- DIRECTIONS FOR THIS TASK -
Output the material below in full, exactly as it is.

- INFORMATION SHOWN -
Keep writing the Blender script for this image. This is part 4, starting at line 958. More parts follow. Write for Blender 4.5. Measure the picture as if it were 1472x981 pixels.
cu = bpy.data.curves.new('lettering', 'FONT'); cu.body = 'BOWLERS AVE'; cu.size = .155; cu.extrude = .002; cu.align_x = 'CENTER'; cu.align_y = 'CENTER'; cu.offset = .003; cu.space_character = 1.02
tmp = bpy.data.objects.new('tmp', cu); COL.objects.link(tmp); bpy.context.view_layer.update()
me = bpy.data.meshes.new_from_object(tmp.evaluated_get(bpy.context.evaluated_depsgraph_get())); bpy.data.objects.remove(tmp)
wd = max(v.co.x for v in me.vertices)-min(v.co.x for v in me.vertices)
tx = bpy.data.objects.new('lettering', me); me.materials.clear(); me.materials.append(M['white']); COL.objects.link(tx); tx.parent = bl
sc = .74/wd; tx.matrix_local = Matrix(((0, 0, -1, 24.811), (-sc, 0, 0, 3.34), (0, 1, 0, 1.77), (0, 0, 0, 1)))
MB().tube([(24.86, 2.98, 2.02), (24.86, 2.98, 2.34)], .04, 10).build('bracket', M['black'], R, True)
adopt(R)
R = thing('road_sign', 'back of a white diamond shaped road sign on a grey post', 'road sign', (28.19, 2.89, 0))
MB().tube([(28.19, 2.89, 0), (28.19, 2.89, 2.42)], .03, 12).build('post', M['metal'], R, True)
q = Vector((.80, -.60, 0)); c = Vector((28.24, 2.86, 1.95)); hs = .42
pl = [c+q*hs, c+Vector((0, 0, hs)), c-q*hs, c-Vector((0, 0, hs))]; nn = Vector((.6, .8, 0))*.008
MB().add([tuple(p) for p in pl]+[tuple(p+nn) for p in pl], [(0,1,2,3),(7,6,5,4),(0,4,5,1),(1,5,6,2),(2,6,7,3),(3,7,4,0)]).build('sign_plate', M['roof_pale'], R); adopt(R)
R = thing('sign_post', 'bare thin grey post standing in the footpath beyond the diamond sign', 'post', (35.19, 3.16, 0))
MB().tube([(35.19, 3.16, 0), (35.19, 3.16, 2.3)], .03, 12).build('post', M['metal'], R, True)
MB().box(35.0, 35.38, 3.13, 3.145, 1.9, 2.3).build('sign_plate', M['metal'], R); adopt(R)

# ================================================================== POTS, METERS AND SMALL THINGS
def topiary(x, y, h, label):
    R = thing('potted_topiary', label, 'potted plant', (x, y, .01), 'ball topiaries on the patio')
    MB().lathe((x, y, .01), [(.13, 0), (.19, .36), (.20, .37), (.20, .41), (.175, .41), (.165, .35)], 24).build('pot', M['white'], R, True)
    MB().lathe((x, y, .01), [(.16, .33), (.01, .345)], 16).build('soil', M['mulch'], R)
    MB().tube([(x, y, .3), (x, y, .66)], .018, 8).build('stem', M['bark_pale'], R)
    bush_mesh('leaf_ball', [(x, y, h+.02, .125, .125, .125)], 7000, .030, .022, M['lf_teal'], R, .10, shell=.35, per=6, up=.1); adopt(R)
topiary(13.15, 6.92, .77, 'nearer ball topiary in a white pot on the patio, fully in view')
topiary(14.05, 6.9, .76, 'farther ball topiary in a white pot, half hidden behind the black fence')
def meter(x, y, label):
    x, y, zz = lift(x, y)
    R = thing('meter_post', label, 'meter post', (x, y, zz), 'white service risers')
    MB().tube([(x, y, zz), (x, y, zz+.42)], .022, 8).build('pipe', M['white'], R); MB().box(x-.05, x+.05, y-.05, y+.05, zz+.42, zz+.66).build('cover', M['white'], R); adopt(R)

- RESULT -
Keep writing the Blender script for this image. This is part 4, starting at line 958. More parts follow. Write for Blender 4.5. Measure the picture as if it were 1472x981 pixels.
cu = bpy.data.curves.new('lettering', 'FONT'); cu.body = 'BOWLERS AVE'; cu.size = .155; cu.extrude = .002; cu.align_x = 'CENTER'; cu.align_y = 'CENTER'; cu.offset = .003; cu.space_character = 1.02
tmp = bpy.data.objects.new('tmp', cu); COL.objects.link(tmp); bpy.context.view_layer.update()
me = bpy.data.meshes.new_from_object(tmp.evaluated_get(bpy.context.evaluated_depsgraph_get())); bpy.data.objects.remove(tmp)
wd = max(v.co.x for v in me.vertices)-min(v.co.x for v in me.vertices)
tx = bpy.data.objects.new('lettering', me); me.materials.clear(); me.materials.append(M['white']); COL.objects.link(tx); tx.parent = bl
sc = .74/wd; tx.matrix_local = Matrix(((0, 0, -1, 24.811), (-sc, 0, 0, 3.34), (0, 1, 0, 1.77), (0, 0, 0, 1)))
MB().tube([(24.86, 2.98, 2.02), (24.86, 2.98, 2.34)], .04, 10).build('bracket', M['black'], R, True)
adopt(R)
R = thing('road_sign', 'back of a white diamond shaped road sign on a grey post', 'road sign', (28.19, 2.89, 0))
MB().tube([(28.19, 2.89, 0), (28.19, 2.89, 2.42)], .03, 12).build('post', M['metal'], R, True)
q = Vector((.80, -.60, 0)); c = Vector((28.24, 2.86, 1.95)); hs = .42
pl = [c+q*hs, c+Vector((0, 0, hs)), c-q*hs, c-Vector((0, 0, hs))]; nn = Vector((.6, .8, 0))*.008
MB().add([tuple(p) for p in pl]+[tuple(p+nn) for p in pl], [(0,1,2,3),(7,6,5,4),(0,4,5,1),(1,5,6,2),(2,6,7,3),(3,7,4,0)]).build('sign_plate', M['roof_pale'], R); adopt(R)
R = thing('sign_post', 'bare thin grey post standing in the footpath beyond the diamond sign', 'post', (35.19, 3.16, 0))
MB().tube([(35.19, 3.16, 0), (35.19, 3.16, 2.3)], .03, 12).build('post', M['metal'], R, True)
MB().box(35.0, 35.38, 3.13, 3.145, 1.9, 2.3).build('sign_plate', M['metal'], R); adopt(R)

# ================================================================== POTS, METERS AND SMALL THINGS
def topiary(x, y, h, label):
    R = thing('potted_topiary', label, 'potted plant', (x, y, .01), 'ball topiaries on the patio')
    MB().lathe((x, y, .01), [(.13, 0), (.19, .36), (.20, .37), (.20, .41), (.175, .41), (.165, .35)], 24).build('pot', M['white'], R, True)
    MB().lathe((x, y, .01), [(.16, .33), (.01, .345)], 16).build('soil', M['mulch'], R)
    MB().tube([(x, y, .3), (x, y, .66)], .018, 8).build('stem', M['bark_pale'], R)
    bush_mesh('leaf_ball', [(x, y, h+.02, .125, .125, .125)], 7000, .030, .022, M['lf_teal'], R, .10, shell=.35, per=6, up=.1); adopt(R)
topiary(13.15, 6.92, .77, 'nearer ball topiary in a white pot on the patio, fully in view')
topiary(14.05, 6.9, .76, 'farther ball topiary in a white pot, half hidden behind the black fence')
def meter(x, y, label):
    x, y, zz = lift(x, y)
    R = thing('meter_post', label, 'meter post', (x, y, zz), 'white service risers')
    MB().tube([(x, y, zz), (x, y, zz+.42)], .022, 8).build('pipe', M['white'], R); MB().box(x-.05, x+.05, y-.05, y+.05, zz+.42, zz+.66).build('cover', M['white'], R); adopt(R)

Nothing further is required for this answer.